Ion beam engineered hydrogen titanate nanotubes for superior energy storage application

Abstract

Nanotube or nanowire-based supercapacitors are having huge potentials as they offer large device-level energy density and they can withstand significant stress, which is important for building flexible and high-performance storage devices. The present work shows how we can exploit ion beam as a tool to create surface defects and porous structure besides enhancing charge-transfer property and surface area through large-scale joining among hydrogen titanate nanotubes and achieve enhancement of charge storage capacity and energy density.

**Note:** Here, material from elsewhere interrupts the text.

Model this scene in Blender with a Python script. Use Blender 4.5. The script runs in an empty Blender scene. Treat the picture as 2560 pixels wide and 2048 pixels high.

Self-assembled hydrogen titanate nanotubes have been hydrothermally synthesized on oxidized titanium foil and exposed to low energy (5 keV) Ar+ ion-beam at different ion fluences, before detailed electrochemical analyses to validate their charge storage performance. Irradiated hydrogen titanate nanotubes showed exceptional charge storage performance in terms of specific capacitance, which is about 1572 F/g, at a very high mass-normalized-current of 10 A/g. The charge storage performance of irradiated hydrogen titanate nanotubes was found to be superior to the performance recorded for the pristine/unmodified nanotubes. The detailed experimental findings, further corroborated by first-principles calculations, provide clear insights regarding the enhanced charge storage performance in the case of irradiated nanotubes. We have also computed the work function of the material before and after O vacancy. Reduction in work function due to O vacancy supports improved charge storage performance due to irradiation. Factors like the induced oxygen vacancy, pore formation, improved surface area, and enhanced charge-transfer property play significant roles in the high charge storage performance of the irradiated samples. This study further demonstrates the potential of using the ion beam irradiation technique to tune the surface area, conductivity, and storage capacity of the supercapacitor electrode.